3 years is a long time for a degree. Should have done Udacity.


3 years isn't a long time to obtain a master's degree while working. This program, and many others, actually give you 5 years so you can take roughly one class per semester, 2 per year, and not destroy yourself. GT is also a top-tier school. Not a knock on Udacity.


I know very little about CNNs. But, I noticed the ReLu Activation step is Max(0,x) where x is the sum of the pixel intensities from each channel. In this example, it appears x > 0 (for all x) and so the activation step isn't really doing much?

EDIT: I'm wrong. x < 0 for some of the pixels. Specifically for the more red-ish channels.


No, relu is applied after convolution, so x is the result of applying the kernel at a particular location of the input, so it depends on the color as well as on the kernel.

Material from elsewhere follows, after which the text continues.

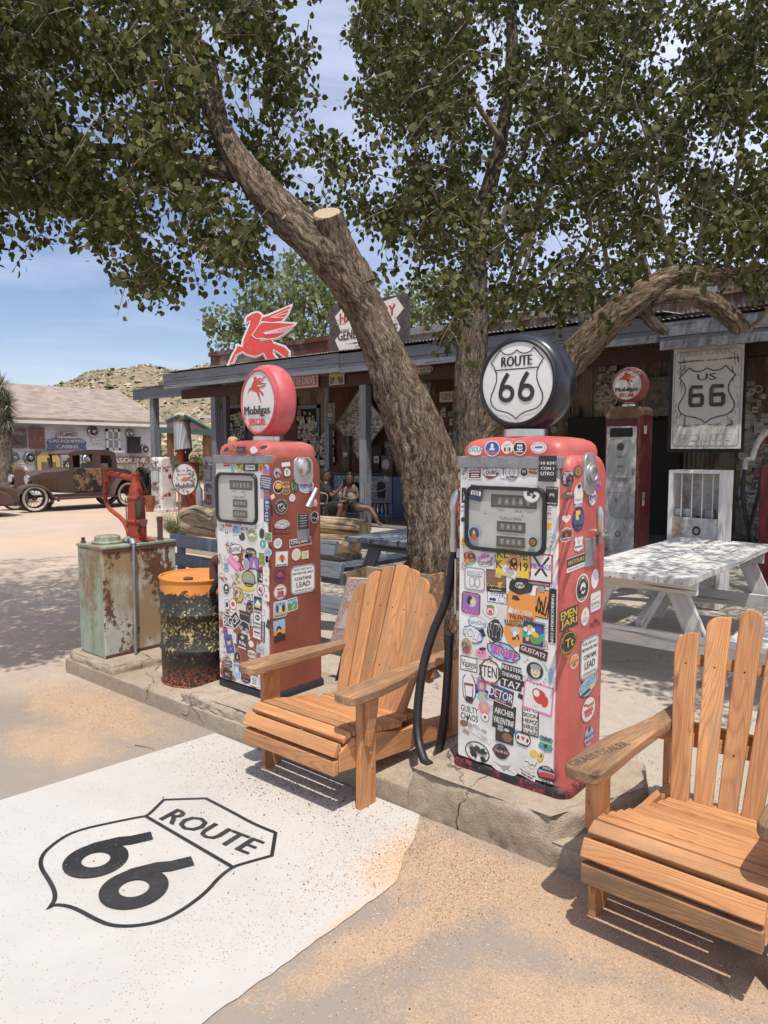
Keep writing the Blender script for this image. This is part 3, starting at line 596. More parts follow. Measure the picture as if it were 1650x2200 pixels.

I wrote a nn a while back and made some interesting projects with it. two things I wanted to do: transfer the matrix multiplications to the GPU and also implement convolution layers. if I ever got free time again I'll maybe do it.

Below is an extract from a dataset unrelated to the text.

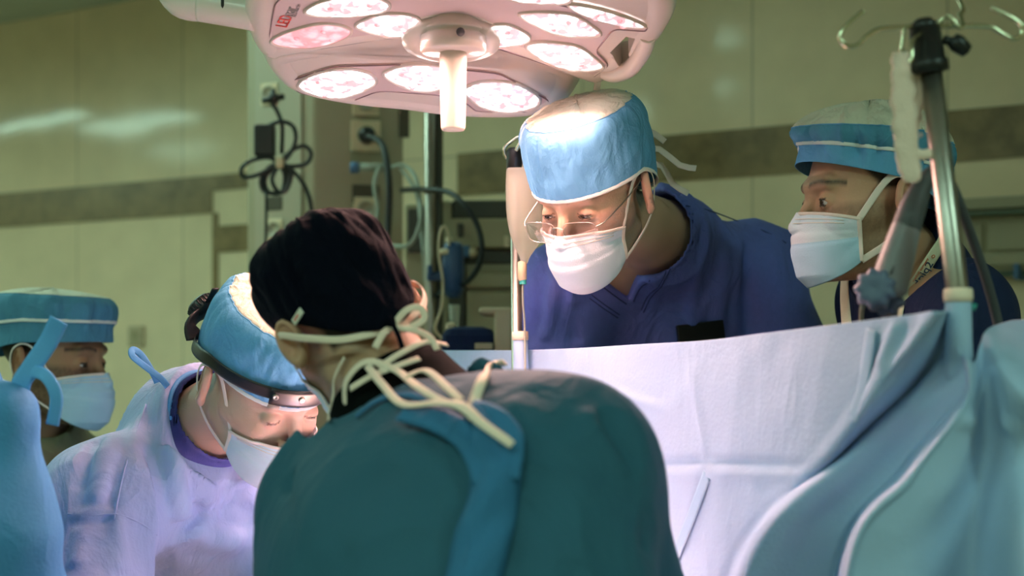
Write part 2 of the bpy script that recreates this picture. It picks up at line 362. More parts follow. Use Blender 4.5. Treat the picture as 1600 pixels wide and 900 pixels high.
# ------------------------------------------------------------------ implicit surfaces
def surface(f, ax, ay, az, blk=4, newton=2):
    """surface nets on a rectilinear grid, evaluated only near the surface"""
    A = [np.asarray(a, np.float32) for a in (ax, ay, az)]
    A = [np.concatenate([a, a[-1] + (a[-1] - a[-2]) * np.arange(1, (-(len(a))) % blk + 1, dtype=np.float32)]) if len(a) % blk else a for a in A]
    n = [len(a) for a in A]; nb = [k // blk for k in n]
    cen = []; hw = []
    for a, b in zip(A, nb):
        aa = a.reshape(b, blk); lo = aa[:, 0]; hi = np.append(aa[1:, 0], aa[-1, -1]); cen.append((lo + hi) / 2); hw.append((hi - lo) / 2)
    C = np.stack(np.meshgrid(*cen, indexing='ij'), -1).reshape(-1, 3)
    H_ = np.stack(np.meshgrid(*hw, indexing='ij'), -1).reshape(-1, 3)
    d = f(C); act = np.abs(d) < np.linalg.norm(H_, axis=1) * 1.5 + .012
    sg = np.where(d < 0, -1., 1.).astype(np.float32)
    vol = np.repeat(np.repeat(np.repeat(sg.reshape(nb), blk, 0), blk, 1), blk, 2)
    bi = np.stack(np.unravel_index(np.nonzero(act)[0], nb), 1)
    o = np.stack(np.meshgrid(*[np.arange(blk)] * 3, indexing='ij'), -1).reshape(-1, 3)
    idx = (bi[:, None, :] * blk + o[None]).reshape(-1, 3)
    P = np.stack([A[k][idx[:, k]] for k in range(3)], 1)
    out = np.empty(len(P), np.float32)
    for s in range(0, len(P), 400000): out[s:s + 400000] = f(P[s:s + 400000])
    vol[idx[:, 0], idx[:, 1], idx[:, 2]] = out
    neg = vol < 0
    cnt = np.zeros([k - 1 for k in n], np.int8)
    for i in (0, 1):
        for j in (0, 1):
            for k in (0, 1): cnt += neg[i:n[0] - 1 + i, j:n[1] - 1 + j, k:n[2] - 1 + k]
    ci = np.argwhere((cnt > 0) & (cnt < 8))
    cid = -np.ones(cnt.shape, np.int32); cid[ci[:, 0], ci[:, 1], ci[:, 2]] = np.arange(len(ci))
    acc = np.zeros((len(ci), 3)); num = np.zeros(len(ci))
    cor = [(i, j, k) for i in (0, 1) for j in (0, 1) for k in (0, 1)]
    for a in cor:
        for b in cor:
            if a < b and sum(x != y for x, y in zip(a, b)) == 1:
                ia = ci + a; ib = ci + b
                va = vol[ia[:, 0], ia[:, 1], ia[:, 2]]; vb = vol[ib[:, 0], ib[:, 1], ib[:, 2]]
                m = (va < 0) != (vb < 0); t = va / np.where(m, va - vb, 1); t = np.clip(t, 0, 1)
                pa = np.stack([A[k][ia[:, k]] for k in range(3)], 1); pb = np.stack([A[k][ib[:, k]] for k in range(3)], 1)
                acc += np.where(m[:, None], pa + (pb - pa) * t[:, None], 0); num += m
    V = acc / num[:, None]
    F = []
    for ax_ in range(3):
        sl0 = [slice(None)] * 3; sl1 = [slice(None)] * 3; sl0[ax_] = slice(0, -1); sl1[ax_] = slice(1, None)
        e = np.argwhere(neg[tuple(sl0)] != neg[tuple(sl1)])
        b, c = [(1, 2), (2, 0), (0, 1)][ax_]
        e = e[(e[:, b] > 0) & (e[:, c] > 0) & (e[:, b] < n[b] - 1) & (e[:, c] < n[c] - 1)]
        ob = np.zeros(3, int); ob[b] = 1; oc = np.zeros(3, int); oc[c] = 1
        q = [cid[tuple((e - x).T)] for x in (0 * ob, ob, ob + oc, oc)]
        q = np.stack(q, 1); fl = neg[tuple(e.T)]
        q[~fl] = q[~fl][:, ::-1]; F.append(q)
    F = np.concatenate(F)[:, ::-1]
    eps = 4e-4; ks = np.array([(1, -1, -1), (-1, -1, 1), (-1, 1, -1), (1, 1, 1)], float)
    for _ in range(newton):
        g = np.zeros_like(V)
        for k in ks: g += k * f((V + k * eps).astype(np.float64))[:, None]
        g /= 4 * eps; d = f(V.astype(np.float64)); st = d[:, None] * g / np.maximum((g * g).sum(1), .2)[:, None]
        ln = np.linalg.norm(st, axis=1); st *= np.minimum(1, .004 / np.maximum(ln, 1e-9))[:, None]; V = V - st
    return V, F
def axis(lo, hi, coarse, fine=()):
    """coarse spacing with finer ranges [(a,b,h)]"""
    out = [lo]
    while out[-1] < hi:
        h = coarse
        for a, b, hh in fine:
            if a - coarse < out[-1] < b: h = min(h, hh)
        out.append(out[-1] + h)
    return np.array(out, np.float32)
def smin(a, b, k): h = np.clip(.5 + .5 * (b - a) / k, 0, 1); return b + (a - b) * h - k * h * (1 - h)
def smax(a, b, k): return -smin(-a, -b, k)
def ell(P, c, r):
    q = (P - c) / r; k0 = np.sqrt((q * q).sum(1)); k1 = np.sqrt(((q / r) ** 2).sum(1)); return k0 * (k0 - 1) / np.maximum(k1, 1e-6)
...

thanks for sharing this, great content. made me think about old projects I have laying around.


The interactive inspection of each layer is beautifully implemented. I hope that one day we'll be able to make even more sense of the consequence of each individual weight, ie. know more than -0.52 for a given pixel.


Why doesn't it explain what the "bias" is?


Neurons have weight and bias. Weight is multiplied, bias is added. Really that simple.

Here are examples of equivalent notations that may make it more familiar:

  y = 2⋅x + b or
  y = a⋅x + b
- x would be the input to the neuron, often named 'x'.

- a/2 would be the weight, often named 'w'.

- b would be the bias, often named 'b'.

- y is the output.

In neural network documentation this is often written as (often case sensitive, which may be confusing): output = w⋅x + b (output = weight * input + bias).

I hope that explains it.


Bias is just a scalar term that is added. You can learn it via backpropagation like all the other weights.


Very nice interactive tutorial tool. I wish some of the terms were defined. Hyperparameter? Convolution? Kernel?


Model: the learnt relationship (eg., f(x; a,b) = ax + b)

Parameter: an aspect of the model, a dial which is fixed by data (eg., a)

Kernel (as used here): a subset of such parameters

Algorithm: procedure which accepts data and produces a model

Hyperparameter: an aspect of the algorithm, a dial which changes model production

Convolution: A convolution of image A and Filter B describes to what degree A is "like" B. Here "Filter B" is a kernel, ie., a parameter set learnt by the network.

The goal of a CNN is to produce a model whose parameters are image filters that describe the degree to which an images expresses various shapes. By learning the filters from an image set, the network is specialized to distinguish images in that set.


> Hyperparameter: an aspect of the algorithm, a dial which changes model production

This seems a bit cryptic. The way I understand hyperparamters, they define how a model learns, i.e. you can set an alpha in gradient descent. Now when you compare them to "ordinary" parameters, hyperparamters do not define relationship between data and output.


These definitions are too vague by half. In a word, useless. “An aspect of the algorithm, a dial” so the same as a parameter then, according to your definition... the only distinction is it changes model production, but in my experience data does that too, so... no clarity here. You make them sound the same to the naive reader.

And you misunderstood my suggestion for the article as a request for your help. But thanks. I don’t doubt what you wrote is accurate and helpful in the same way that saying “a transom is a part of a building” is accurate and helpful.


I had intended the term 'dial' to indicate that it is set by the practitioner. 'Data' is not.

Yes, both data and hyper-parameters are inputs to the algorithm.

I wasn't trying to offer anything more than a sketch of the terms for someone already semi-informed.

To "define" terms in a way that a person without any experience of the area could understand would require quite a long article.

My goal wasn't to answer you specifically but to take your observation as establishing a plausible interest in others for something like my comment.


I agree with your overall sentiment on the "definitions" offered but just fyi your tone is probably considered to be unnecessarily harsh by many.


Thanks for the call out, I’ll reflect on that.


The main parameter in ML is θ (theta), as in Y = θ0 + θ1 X1 + θ2 X2 + ..., which are learned using the training data. (X1, X2, ...) are the features. The main goal of ML is to determine these theta parameters to a model so that you can use them to predict result on new data.

Hyperparameters in ML is the tuning parameters on the shape and structure of the model, such as the number of features in linear regression above, the number of layers in a NN or number of neurons in each layer. I think basically any tuning parameters besides theta can be considered hyperparameters. The difference is the theta parameters are learned while the hyperparameters are decided by human. But you can also run experiments on different tuning parameters and compare the outcomes so in a sense hyperparameters can be learned.

Convolution, well, the article is trying to explain it. It's like rolling up a portion of an image using a filter. E.g. Making an image blur by pixelizing it. The main purpose is the find out high level feature of the image. E.g. Put a filter on to find the edge of an object in the image.

Kernel is a small NxN matrix (3x3, 4x4, 16x16, etc) used as filter to convert the pixels in an image to high level feature. E.g. the mean-color-kernel takes 4x4 pixels and computes the average of their colors. Now apply the mean-color-kernel over all the 4x4 blocks of an image and you got one convolution.


Thanks, very helpful.


I agree, and I'm not sure why people are replying to you trying to help you. Your comment is a constructive critique on the link. By adding a bit more introduction, this tool could be made even more useful.